Re: A Very British Witchcraft
Aug 19, 2013, 10:56
I must admit my thoughts on witch crafts have always been 'coloured' by reading Dennis Wheatley at a young age in the 60s. Black magic, horned gods, pentagrams and sacrificial young maidens 'deflowered' ;) and so I had to readjust my thinking to Wicca, and consult the dictionary as to what it meant. So Gardner took an old word and rendered it into his version of witchcraft, and no doubt with a certain wicked cackle, did you not notice the antlered crown on the table in Spain, the Great God Pan has appeared, rampaging around in his usual fertile manner ;) and the phallic knives used for drawing the patterns on the ground, scepticism reared its ugly head but then he could have been genuine. In fact this was a history of an eccentric man, and Ronald Hutton did an excellent historic profile and I have never read anything on Wiccan so who am I to judge? But the word 'paganism' is the one I prefer and relate to in a modern way and perhaps the love of nature and the need to protect our environment, the healing process lies at the bottom of this 'new age' thinking...

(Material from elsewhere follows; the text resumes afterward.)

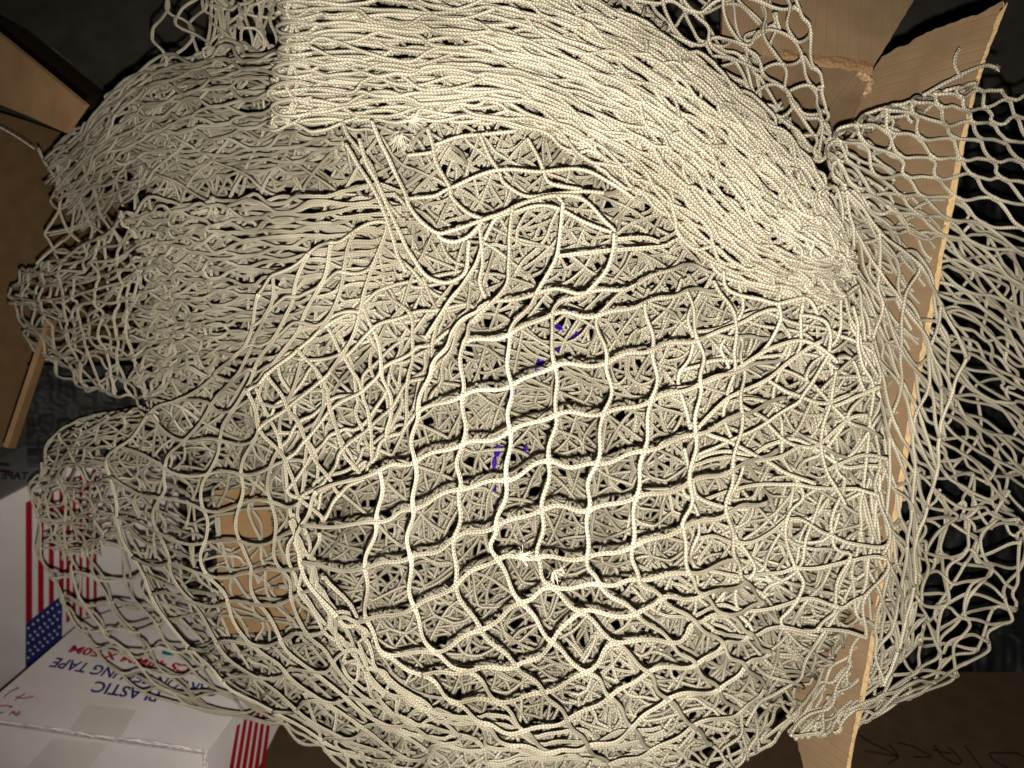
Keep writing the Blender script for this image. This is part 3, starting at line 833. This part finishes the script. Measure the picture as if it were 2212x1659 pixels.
# ---- second sheet between D and the centre
BN = [[(545, 850), (670, 730), (820, 630), (1010, 590)], [(590, 950), (730, 820), (870, 715), (1010, 680)], [(640, 1070), (765, 925), (880, 815), (990, 750)], [(690, 1120), (790, 1005), (870, 925), (940, 850)]]
f = fold('open_sheet', 'half hidden sheet of slanting squares left of the bright middle panel')
add_cords(patch([[(x, y, .505) for x, y in r] for r in BN], 7, 4, 'sq', 81, jit=12, zj=.008, crum=10), f, 8, 1600)
link('under_ply', tubes_mesh('under_ply', patch([[(x, y, .535) for x, y in r] for r in BN], 8, 5, 'sq', 82, jit=20, zj=.008, crum=26), 7, RAD, CORD, 3), f, kind='stuff')

# ---- E: the raised open panel in the middle, cord by cord
ND = {}
COLS = {   # joints of the panel, down each lengthwise cord; rows A..L
    'y': (t8, 'D-160,-130 E-255,85 F-265,330 G-20,690'),
    'z': (t8, 'D250,-269 E228,65 F155,365 G165,700 H285,925 I530,1060 J720,1230 K920,1372 L1100,1520'),
    'a': (t8, 'A223,-1359 1-17,-1159 2-147,-939 C-237,-649 D480,-324 E467,-19 F450,295 G475,620 H610,910 I825,1037 J1010,1232 K1185,1420 L1360,1560'),
    'b': (t8, 'A935,-1345 3865,-1240 B800,-1099 C790,-754 D790,-439 E770,-144 F735,170 G745,475 H905,765 I1130,1000 J1310,1170 K1465,1350 L1600,1520 M1740,1640'),
    'c': (t8, 'A1265,-1414 B1095,-1154 C1105,-819 D1095,-524 E1070,-204 F1005,95 G1015,310 H1165,590 I1365,845 J1590,1040 K1740,1200 L1885,1400 M2010,1550'),
    'd': (t8, 'A1590,-1419 B1370,-1279 C1385,-944 D1395,-629 E1345,-329 F1300,-10 G1275,295 H1365,490 I1550,650 J1780,850 K1990,1040 L2120,1215 M2280,1390 N2400,1510'),
    'e': (t8, 'A1910,-1469 B1670,-1274 C1720,-964 D1705,-639 E1660,-314 F1605,-10 G1595,295 H1675,470 I1910,660 J2140,850 K2300,990 L2450,1150 M2590,1300'),
    'f': (t8, 'A2200,-1590 B1970,-1354 C2020,-1049 D2010,-719 E1965,-394 F1915,-95 G1890,225 H1930,440 I2080,560 J2300,720 K2480,860 L2620,1000 M2750,1140'),
    'g': (t8, 'A2440,-1550 B2240,-1430 C2310,-1110 D2330,-830 E2300,-500 F2260,-190 G2215,110 H2260,400 I2350,540 J2500,670 K2650,790 L2780,910'),
    'h': (t8, 'B2480,-1450 C2590,-1130 D2610,-930 E2600,-630 F2540,-270 G2500,20 H2560,310 I2630,460 J2740,590'),
    'i': (t8, 'C2860,-1150 D2900,-1010 E2880,-740 F2830,-400 G2760,-60')}
for c_, (tf, txt) in COLS.items():
    for w in txt.split():
        x_, y_ = w[1:].split(',')
        ND[w[0] + c_] = np.array(tf(float(x_), float(y_)))
ND['Ca'] = np.array(t5(500, 1010)); ND['Aa'] = np.array(t5(960, 300)); ND['1a'] = np.array(t5(720, 500)); ND['2a'] = np.array(t5(590, 720))


def ez(x, y):
    """the raised panel is a dome that sinks to the heap at its rim"""
    d = ((x - 1190) / 430) ** 2 + ((y - 1030) / 480) ** 2
    return .418 + .045 * np.clip(d, 0, 3.0) ** 1.15 + .012 * (y < 760) * (760 - y) / 120.0


def ecord(keys, seed, ext0=None, ext1=None, up=0):
    q = [ND[k_] if isinstance(k_, str) else np.array(k_, float) for k_ in keys]
    q = np.array(q, float)
    n = len(q); m = 14
    t = np.linspace(0, n - 1, (n - 1) * m + 1)
    c = cr1(q, t)
    tt = np.gradient(c, axis=0); tt /= np.linalg.norm(tt, axis=1)[:, None] + 1e-9
    nn = np.stack([-tt[:, 1], tt[:, 0]], 1)
    r_ = np.random.RandomState(seed)
    amp = np.repeat(r_.normal(0, 4.5, n - 1), m); amp = np.append(amp, amp[-1])
    c = c + nn * (np.sin(math.pi * t) ** 2 * amp + np.sin(2 * math.pi * t) * r_.choice([-1, 1]) * 3.4)[:, None]
    z = ez(c[:, 0], c[:, 1]) + .004 * vnoise(c[:, 0] / 90, c[:, 1] / 90, 77) - up * .0009 * np.cos(math.pi * t)
    e_ = np.clip(1 - (n - 1 - t) / 1.2, 0, 1)
    z = z + .012 * e_ * e_ * (3 - 2 * e_)
    p = P(c[:, 0], c[:, 1], z)
    return np.concatenate([p, (1 + .38 * np.exp(-(np.abs(t - np.round(t)) * 11) ** 2))[:, None]], 1)


f = fold('open_panel', 'bright raised panel of square mesh standing over the middle of the heap')
ep_ = []
for n_, c_ in enumerate('zabcdefgh'):
    ep_.append(ecord([w[0] + c_ for w in COLS[c_][1].split() if not (w[0] == 'A' and c_ in 'fg') and not (w[0] == 'B' and c_ == 'h')], 300 + n_, up=1))
ep_.append(ecord(['Dy', 'Ey', 'Fy', 'Gy', 'Gz'], 320, up=1))
for n_, r in enumerate('ABCDEFGHIJKLM'):
    ks = [r + c_ for c_ in 'yzabcdefghi' if r + c_ in ND]
    if r == 'C':
        ks = [k_ for k_ in ks if k_ != 'Ca'] if False else ks
    ep_.append(ecord(ks, 340 + n_, up=-1))
add_cords(ep_, f, 10, 1700)

# ---- loops above the panel
LOOPS = [
    ([(200, 780), (260, 930), (330, 1090), (410, 1250), (440, 1340), (520, 1440), (620, 1510), (730, 1490), (880, 1440), (1040, 1380), (1200, 1310), (1400, 1270), (1560, 1290), (1700, 1420), (1770, 1500), (1780, 1580), (1740, 1700)], .452),
    ([(120, 900), (170, 1070), (240, 1200), (300, 1340), (390, 1530), (450, 1650), (560, 1790), (700, 1830), (800, 1760), (830, 1560)], .465),
    ([(30, 930), (90, 1040), (160, 1150), (260, 1330), (340, 1550), (370, 1660), (420, 1760)], .47),
    ([(560, 830), (590, 940), (620, 1060), (700, 1210), (720, 1280), (820, 1380), (920, 1420)], .462),
    ([(440, 1290), (600, 1270), (700, 1220), (1000, 1110), (1310, 1110), (1550, 1100), (1750, 1190), (1900, 1290)], .463),
    ([(590, 950), (750, 890), (900, 870), (1130, 850)], .466), ([(430, 1010), (600, 985), (640, 930)], .47),
    ([(900, 870), (960, 1020), (1020, 1110), (1060, 1190), (1200, 1270), (1390, 1260), (1560, 1240), (1700, 1250)], .465),
    ([(1210, 900), (1280, 1030), (1310, 1110), (1360, 1190), (1560, 1230)], .468),
    ([(620, 1510), (650, 1550), (730, 1570), (820, 1540), (890, 1470), (910, 1430)], .456),
    ([(1440, 1320), (1422, 1480), (1400, 1640), (1360, 1740), (1265, 1904)], .437), ([(1400, 1270), (1440, 1320)], .45),
    ([(1770, 1510), (1762, 1620), (1720, 1750), (1610, 1880), (1590, 1899)], .437),
    ([(890, 1430), (905, 1560), (920, 1700), (900, 1830), (930, 1930)], .458), ([(1110, 1340), (1095, 1500), (1090, 1700), (1070, 1850), (970, 1970), (860, 2070)], .447),
    ([(2060, 1570), (1960, 1545), (1790, 1555)], .47), ([(2160, 1560), (2080, 1600), (1800, 1620), (1590, 1640), (1400, 1660)], .455),
    ([(900, 1480), (920, 1560), (1000, 1420), (1150, 1370), (1300, 1330), (1440, 1370), (1600, 1450), (1760, 1510)], .47),
    ([(10, 800), (60, 900), (200, 1080), (250, 1240), (380, 1420)], .475), ([(920, 1560), (900, 1640), (860, 1740), (780, 1860), (700, 1960), (540, 2200)], .46)]
f = fold('loose_loops', 'big loose loops of cord above the open panel')
add_cords([trace(p_, z_, t2, seed=i) for i, (p_, z_) in enumerate(LOOPS)], f, 10, 1800)
link('under_ply', tubes_mesh('under_ply', fill([(780, 265), (1030, 262), (1180, 290), (1330, 360), (1480, 440), (1540, 540), (1300, 560), (1090, 600), (1020, 620), (900, 560), (840, 420)], -.02, 86, .7, .5, 811, 40, .014, kind='sq')
     + fill([(780, 265), (1030, 262), (1180, 290), (1330, 360), (1480, 440), (1540, 540), (1300, 560), (1090, 600), (1020, 620), (900, 560), (840, 420)], -.008, 80, .4, 1.3, 851, 50, .014), 7, RAD, CORD, 3), f, kind='stuff')

# ---- right of the panel: slack cords over the dense heap
GC = [
    ([(760, 380), (870, 400), (950, 470), (950, 620), (900, 720), (790, 900), (740, 960), (560, 1070), (300, 1210), (100, 1290)], .475), ([(600, 300), (640, 340), (620, 450), (540, 590), (400, 720)], .478),
    ([(200, 160), (250, 230), (330, 370), (350, 450), (340, 600), (350, 740), (290, 900)], .465), ([(-20, 560), (110, 540), (350, 440), (520, 370), (620, 350)], .468),
    ([(-20, 850), (110, 840), (330, 740), (540, 620), (760, 550), (900, 600), (1000, 690)], .470), ([(60, 1160), (260, 960), (400, 870), (570, 790), (760, 640), (900, 560)], .468),
    ([(1000, 740), (960, 950), (900, 1200), (940, 1400), (1060, 1620)], .484), ([(560, 810), (680, 880), (790, 930), (930, 960), (1080, 900)], .48),
    ([(100, 1130), (280, 1200), (530, 1330), (680, 1410), (860, 1470)], .474), ([(540, 1080), (640, 1180), (760, 1240), (880, 1230), (1080, 1060), (1200, 1030)], .478),
    ([(1110, 330), (1140, 500), (1160, 700), (1240, 850), (1220, 1050), (1200, 1290), (1180, 1450)], .495), ([(940, 990), (1100, 920), (1280, 850)], .49),
    ([(940, 1390), (1080, 1320), (1200, 1290), (1330, 1320)], .488), ([(380, 960), (540, 1060), (560, 1080)], .478), ([(80, 1350), (300, 1310), (540, 1330), (760, 1230)], .472),
    ([(260, 90), (300, 220), (480, 280), (620, 310), (790, 270), (880, 380)], .476), ([(780, 300), (770, 420), (770, 560), (740, 640)], .478), ([(1060, 260), (1090, 400), (1150, 520), (1180, 640), (1260, 780)], .497),
    ([(20, 1250), (60, 1450), (100, 1560), (230, 1620), (420, 1640)], .47), ([(990, 790), (1100, 790), (1220, 780)], .494), ([(990, 1080), (1110, 1050), (1230, 1040)], .494)]
f = fold('slack_cords', 'slack long cords crossing the dense right side of the heap')
add_cords([trace(p_, z_, t6, seed=50 + i, wob=3) for i, (p_, z_) in enumerate(GC)], f, 9, 1900)
GP = [(1330, 640), (1600, 560), (1790, 640), (1880, 700), (1920, 1000), (1890, 1300), (1790, 1450), (1640, 1560), (1400, 1640), (1200, 1600), (1300, 1300), (1480, 1180), (1480, 900)]
link('under_ply', tubes_mesh('under_ply', fill(GP, -.028, 88, .75, .55, 901, 40, .012, kind='sq') + fill(GP, -.016, 76, .42, 1.0, 931, 60, .012) + fill(GP, -.010, 76, .35, 2.4, 961, 60, .012), 7, RAD, CORD, 3), f, kind='stuff')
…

"Thanks to Wheatley, people “knew” what Black Magic and Satanism – historic­ally an almost non-existent phen­omenon – were like. Professor Jean La Fontaine made an astute link to Wheatley-derived imagery in her debunking of the Satanic Ritual Abuse panic, and Ronald Hutton, in The Triumph of the Moon, remembers adolescents borrowing “risqué imagery” from Wheatley’s books to decorate parties: “For my generation of Essex teenagers, they represented the essential primer in diabolism.”.